Pekan lalu muncul berita ironis di TribunSumsel.com. Berita itu berjudul “Kesal
Perawat Digoda, Dokter Pukul Pasien Sekali Tinju Hingga Tewas.”
Pada berita tersebut dinarasikan bahwa sang dokter dari Rusia memukul pasien
karena dianggap telah menggoda perawat. Terasa tipis aroma seksualitas pada
berita ini, yang lalu banyak dibaca dan di-like oleh jutaan pembaca
dalam hitungan menit. Isu seksualitas secara umum memang sensitif secara
kultural, sehingga sering mendapat perhatian meski sepintas saja (Mc Bride et
al, 2007).
Namun berita tersebut rupanya hoax. Ada beberapa versi mengenai
asal istilah hoax, tetapi secara umum disepakati bahwa hoax adalah
informasi yang bohong, palsu, atau tak sesuai kenyataan. Berita mengenai
kebohongan yang disebar oleh sebuah media online korporasi yang besar tentu
menjadi ironi—bila tak disebut tragedi. Parahnya, ini adalah fenomena gunung
es. Sangat terasa ketika serangan teroris “Bom Thamrin” pekan lalu informasi
tersebar begitu cepat tanpa kita bisa mengkonfirmasi. Meminjam gagasan Bucy
(2011), di era digital ini kita memang lebih cepat memproduksi informasi dari
pada mengonsumsinya.
via hoax-slayer.com |
Berita baiknya, resistensi akan
kepalsuan itu juga muncul dari media sosial sendiri.
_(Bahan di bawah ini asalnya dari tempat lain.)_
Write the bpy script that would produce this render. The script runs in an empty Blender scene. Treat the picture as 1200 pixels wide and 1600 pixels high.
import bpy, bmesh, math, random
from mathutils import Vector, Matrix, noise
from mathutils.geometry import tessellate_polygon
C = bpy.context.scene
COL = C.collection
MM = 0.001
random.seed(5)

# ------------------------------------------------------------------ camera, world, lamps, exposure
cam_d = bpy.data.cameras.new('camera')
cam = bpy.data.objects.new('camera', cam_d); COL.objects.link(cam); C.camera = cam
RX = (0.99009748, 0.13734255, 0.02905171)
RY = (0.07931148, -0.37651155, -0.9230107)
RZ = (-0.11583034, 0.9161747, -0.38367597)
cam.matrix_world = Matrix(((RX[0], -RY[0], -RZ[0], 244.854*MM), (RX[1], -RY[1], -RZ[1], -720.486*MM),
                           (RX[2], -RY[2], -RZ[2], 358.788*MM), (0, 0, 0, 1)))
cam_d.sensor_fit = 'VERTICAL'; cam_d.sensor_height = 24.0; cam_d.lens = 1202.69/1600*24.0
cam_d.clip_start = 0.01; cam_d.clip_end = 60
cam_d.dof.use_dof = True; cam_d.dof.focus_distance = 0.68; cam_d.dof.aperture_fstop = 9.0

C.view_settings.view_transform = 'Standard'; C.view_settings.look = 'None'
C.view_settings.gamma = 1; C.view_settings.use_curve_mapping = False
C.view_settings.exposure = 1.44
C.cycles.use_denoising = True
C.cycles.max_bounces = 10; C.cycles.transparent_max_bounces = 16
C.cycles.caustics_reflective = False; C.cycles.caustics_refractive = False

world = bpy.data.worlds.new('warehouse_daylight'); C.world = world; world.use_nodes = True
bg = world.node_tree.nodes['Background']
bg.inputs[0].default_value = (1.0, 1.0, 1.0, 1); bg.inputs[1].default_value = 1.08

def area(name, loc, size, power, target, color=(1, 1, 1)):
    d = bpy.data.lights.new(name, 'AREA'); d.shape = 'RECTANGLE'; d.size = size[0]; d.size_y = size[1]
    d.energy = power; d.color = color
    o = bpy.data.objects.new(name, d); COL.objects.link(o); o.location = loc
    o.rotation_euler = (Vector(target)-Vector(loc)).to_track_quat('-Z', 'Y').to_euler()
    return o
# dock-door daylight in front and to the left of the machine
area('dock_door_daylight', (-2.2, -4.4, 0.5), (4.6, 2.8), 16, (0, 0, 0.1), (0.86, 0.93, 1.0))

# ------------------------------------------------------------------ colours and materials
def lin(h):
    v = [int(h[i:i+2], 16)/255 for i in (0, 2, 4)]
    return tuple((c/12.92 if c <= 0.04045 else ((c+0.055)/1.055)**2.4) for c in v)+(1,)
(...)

Sebut saja salah satu yang
aktif mencerahkan benak publik dari hoax itu adalah komunitas dan halaman
Facebook bernama Indonesian Hoaxes yang juga memiliki website. Dengan tagline “Membongkar Kebohongan dan
Mengekspos Penipuan” mereka bekerja secara sistematis untuk memeriksa kebenaran
sebuah informasi.
Untuk kasus berita di atas,
misalnya, mereka awalnya melakukan pembacaan ulang dari sumber berita.
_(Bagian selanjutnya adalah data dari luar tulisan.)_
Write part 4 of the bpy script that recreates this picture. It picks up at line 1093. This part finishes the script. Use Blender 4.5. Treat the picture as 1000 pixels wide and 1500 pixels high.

Langkah awal ini digunakan terutama untuk berita-berita yang hanya
diterjemahkan dari situs web di luar negeri. Dari langkah pertama saja mereka
bisa menemukan kesalahan. Langkah kedua adalah mencari data bandingan dari
sumber lain yang lebih kredibel dan memberitakan kelanjutan dari berita
tersebut. Akhirnya mereka menemukan data hasil investigasi kasus tersebut
yang mengatakan bahwa bukan godaan yang memicu dokter naik pitam dan memukul,
tetapi karena pasien menendang perawat terlebih dahulu.
Di tengah angka 93,4 juta
pengguna Internet di Indonesia (tahun
2015) kita boleh merasa optimis lantaran masih ada segelintir pengguna
yang menunjukkan upaya cerdas untuk mencerahkan benak publik. Tindakan yang
dilakukan oleh Indonesian Hoax ini sejalan dengan apa yang disebut Jeremy Keeshin sebagai ‘pembacaan kritis’—yang
menurutnya jauh lebih penting dari kebenaran dalam media. Gagasan pembacaan
kritis ini diawali dengan selalu mempertanyakan informasi yang masuk dalam
benak kita. Setelah itu informasi diletakkan dalam konteks pengetahuan anda,
sembari tetap memegang prinsip bahwa sebuah pesan terletak pada apa yang ‘tidak
dikatakan’ oleh pengirim pesan.
Kendati optimis, masih ada
persoalan penting yang mestinya dituntut oleh warga, yakni kegagalan (media
dalam proses jurnalisme. Penyebaran berita hoax oleh media online korporasi
adalah tanda kesuraman kualitas media kita. Sebagaimana dituliskan Bill
Kovach dan Tom Rosenstiel, disiplin verifikasi adalah pembeda dari
jurnalisme dengan berita hiburan, propaganda, fiksi, dan sebagainya. Verifikasi
dari informasi idealnya sudah dilakukan di proses jurnalisme sejak awal, mulai
dari wartawan di lapangan hingga redaktur di atasnya. Verifikasi yang dilakukan
oleh warga digital macam tadi sepantasnya jadi cambukan keras bagi
redaksi-redaksi media di Indonesia untuk memperbaiki kualitas pemberitaan.